Dual Fisheye Livestream for the Theta V?

Hey there,

I wanted to ask if anyone has any ideas on getting the Theta V to stream raw dual fisheye as a livestream instead of just having the Theta V stitch it on board. I want the stitching, but I believe that due to having it on the Theta V, it increases the latency. I’m trying to stream the Theta V wirelessly to a VR Headset, and using existing plugins and projects we got the stream to work, but the latency is still too high for our project specification (400-500 ms delay is what we are currently experiencing). It’s hypothesized that if we move the stitching/video processing from the camera and onto the computer, the latency could potentially decrease.

Thanks!

Information is here:


Note, I changed the title of your post slightly to avoid confusion with RAW / DNG images.

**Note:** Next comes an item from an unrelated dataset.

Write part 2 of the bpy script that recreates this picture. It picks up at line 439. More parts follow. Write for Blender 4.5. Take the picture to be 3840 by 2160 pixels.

I’m a little confused about the modification for dual paraboloid part of the graphic. How did they modify the plug-in. I’m actually using that plug-in as a part of one of my solutions and have it connect to a Unity script that overlays the feed over a sphere that the VR Headset views

Source code to the plug-in is here:

Explanation:

I wrote a Go RTMP server that runs locally on a private network, and the camera streams to that rtmp address. A custom client plugin for UE4 connects to the RTMP server and feeds the frames into textures. The textures are then post-processed in a UE4 material to stitch the paraboloid halves back together again. The stitching isn’t perfect (and not as good as the Theta’s internal stitching), as you can see by this image:

You may be able to use a third-party service such as the ones described here:

https://theta360developers.github.io/community-document/live-streaming.html#_mimolive


If you pursue your own server as the relay, Andrew used this server as the base:

It’s possible that the developer of the “Dawn of the New Age” project, Andrew Moffatt, might be willing to provide you with some advice or even pointers to code if you pursue this path.

A number of other people on this forum have more experience than I do with different streaming techniques into headsets.

You may get more help if you can share more information about your project.